Written from the catboat "Mascot" beached for repairs near Southport, NC on December 14, 1912, as told in The Boy, Me and The Cat by Henry H. Plummer


Monday, December 22, 2014

cold and grey, thoughts of a better day



video

I've been experimenting with the GoPro Studio, GoPro's free editing tool.  My interest is mostly in using Studio to remove the fish-eye appearance of GoPro images, the result of the extremely wide angle lens on the camera.  I've read that those curved edges can be removed.  I can see how to do it for videos, but have yet to make it work for a still image.  While finding my way around the GoPro Studio, I put a series of still images into video form using GoPro Studio.

It is cold, grey and rainy outside.  The video, which is made up of time lapse images shot at two second intervals, was from my December sail in Elizabeth City.  I suspect I'm the only person who will want to see a time lapse of me sailing Spartina.  But for me, it brightens a dreary day.

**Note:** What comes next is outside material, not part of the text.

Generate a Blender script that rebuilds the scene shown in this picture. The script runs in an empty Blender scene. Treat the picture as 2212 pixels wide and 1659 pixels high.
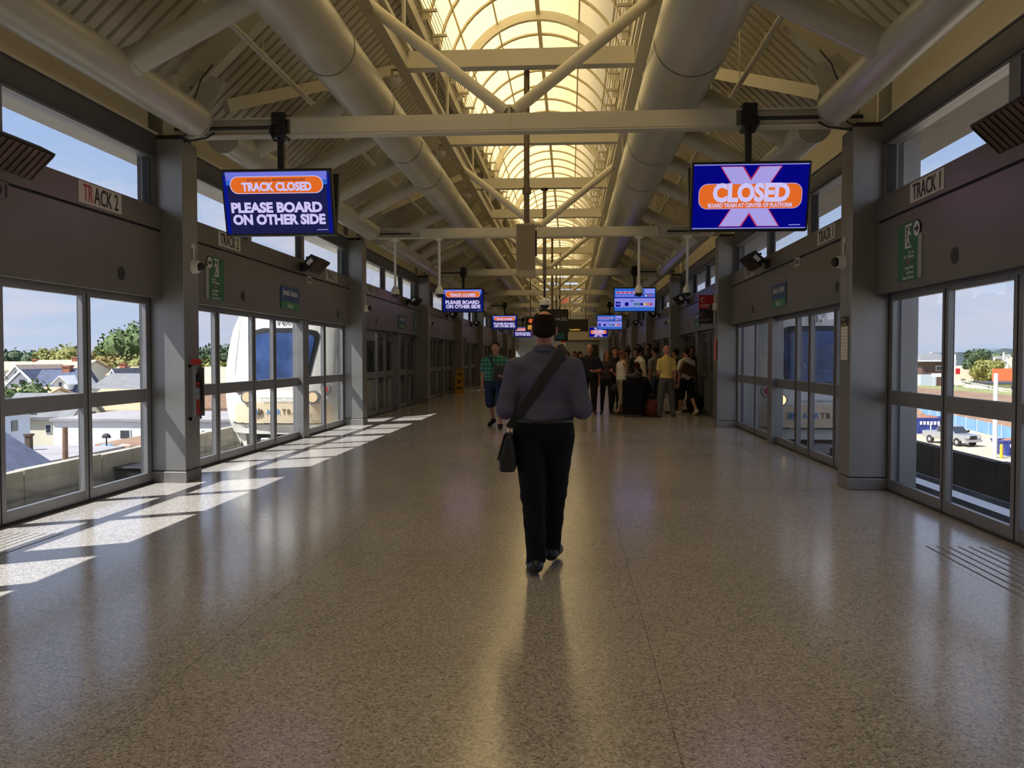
import bpy, bmesh, math, random
import numpy as np
from mathutils import Vector, Matrix, Euler
random.seed(7); rng = np.random.default_rng(7)
PI = math.pi
sc = bpy.context.scene
COL = sc.collection

# ------------------------------------------------------------------ camera
cd = bpy.data.cameras.new('camera'); cam = bpy.data.objects.new('camera', cd); COL.objects.link(cam)
cd.sensor_fit = 'HORIZONTAL'; cd.sensor_width = 36.0; cd.lens = 1830.0 / 2212.0 * 36.0
cd.clip_start = 0.05; cd.clip_end = 3000
cam.location = (0.714, 0.0, 1.5); cam.rotation_euler = (PI / 2 - 0.03141, 0.0, 0.06871)
sc.camera = cam

# ------------------------------------------------------------------ sky, sun, exposure
sc.view_settings.view_transform = 'Standard'; sc.view_settings.look = 'None'
sc.view_settings.gamma = 1.0; sc.view_settings.use_curve_mapping = False
sc.view_settings.exposure = 0.0
SKY_STRENGTH = 0.95
world = bpy.data.worlds.new('sky'); sc.world = world; world.use_nodes = True
nt = world.node_tree; nt.nodes.clear()
def N(tree, t, **kw):
    n = tree.nodes.new(t)
    for k, v in kw.items(): setattr(n, k, v)
    return n
def ramp(tree, stops):
    r = N(tree, 'ShaderNodeValToRGB'); e = r.color_ramp.elements
    while len(e) < len(stops): e.new(0.5)
    for i, (p, c) in enumerate(stops):
        e[i].position = p; e[i].color = (*c, 1) if len(c) == 3 else c
    return r
tc = N(nt, 'ShaderNodeTexCoord'); sp = N(nt, 'ShaderNodeSeparateXYZ'); nt.links.new(tc.outputs['Generated'], sp.inputs[0])
gr = ramp(nt, [(0.0, (.70, .79, 1.0)), (.10, (.62, .74, 1.0)), (.25, (.46, .63, .98)), (.45, (.30, .49, .93)), (1.0, (.14, .29, .72))])
nt.links.new(sp.outputs[2], gr.inputs[0])
ad = N(nt, 'ShaderNodeMath', operation='ADD'); ad.inputs[1].default_value = .22; nt.links.new(sp.outputs[2], ad.inputs[0])
mx = N(nt, 'ShaderNodeMath', operation='MAXIMUM'); mx.inputs[1].default_value = .1; nt.links.new(ad.outputs[0], mx.inputs[0])
dv = N(nt, 'ShaderNodeVectorMath', operation='DIVIDE'); nt.links.new(tc.outputs['Generated'], dv.inputs[0]); nt.links.new(mx.outputs[0], dv.inputs[1])
cn = N(nt, 'ShaderNodeTexNoise'); cn.inputs['Scale'].default_value = 2.1; cn.inputs['Detail'].default_value = 6; cn.inputs['Roughness'].default_value = .55
nt.links.new(dv.outputs[0], cn.inputs['Vector'])
cr = ramp(nt, [(.42, (0, 0, 0)), (.60, (1, 1, 1))]); nt.links.new(cn.outputs[0], cr.inputs[0])
cm = N(nt, 'ShaderNodeMix', data_type='RGBA'); cm.inputs['B'].default_value = (.80, .82, .98, 1)
nt.links.new(cr.outputs[0], cm.inputs['Factor']); nt.links.new(gr.outputs[0], cm.inputs['A'])
bgn = N(nt, 'ShaderNodeBackground'); bgn.inputs['Strength'].default_value = SKY_STRENGTH
nt.links.new(cm.outputs['Result'], bgn.inputs[0])
wo = N(nt, 'ShaderNodeOutputWorld'); nt.links.new(bgn.outputs[0], wo.inputs[0])

sd = bpy.data.lights.new('sun', 'SUN'); sun = bpy.data.objects.new('sun', sd); COL.objects.link(sun)
sd.energy = 10.5; sd.angle = math.radians(0.55); sd.color = (1.0, .96, .90)
sun.rotation_euler = Vector((0.70, 0.40, -1.0)).to_track_quat('-Z', 'Y').to_euler()
sun.location = (-20, -10, 30)
sc.cycles.max_bounces = 10; sc.cycles.diffuse_bounces = 6; sc.cycles.glossy_bounces = 4
sc.cycles.transparent_max_bounces = 24; sc.cycles.transmission_bounces = 6
sc.cycles.caustics_reflective = False; sc.cycles.caustics_refractive = False
sc.cycles.sample_clamp_indirect = 4.0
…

NOTE:  I've just looked at the video through the blog and it is very, very low quality - best looked at it the small player window.  Expanded to full screen it is unwatchable.  I will leave it up for a while to see if the processors will be improving the video as time goes on, something I have experienced with youtube uploads.  The poor quality when viewed at full screen is caused by the blog machinations, the original video is crystal clear and finely detailed.

Sunday, December 21, 2014

the greying of me


The shortest day of the year had sunshine long enough for me to roll Spartina out of the garage and begin the off season maintenance.  The main effort will be repainting the interior and replacing the five large deck plates.


Sanding has never been a favorite task, but working out in the sunshine was nice.  It felt good and reminded me of how much I enjoyed building Spartina.  I used both a palm sander and a new random orbit sander to rough up or remove the old steel grey paint.  I had touched up the cockpit a few times over the years, but it looked like it had been touched up and really needed to be completely repainted.  I pulled off a lot, but not all of the hardware.  Some of the larger stainless steel screw, #14's I think, I don't want to mess with.  With the smaller screws I'll drill out the holes and epoxy in hardwood dowels so that the screw, when replaced, will go into solid wood.  The epoxy work and painting will have to wait for March.


I did take off one deck plate, which was more work than I expected.  You can see the missing plate on the right in the image below.  I did not use high tech sealant, like 3M's 5200, and I am glad for that.  It was difficult enough to remove the plate using just basic bathroom sealant.  Four more plates to go, which I expect will happen Christmas Day after gifts and before dinner. 

Taking the boat apart always makes me nervous.  When will I get it back together again?  No later that April 1, I hope.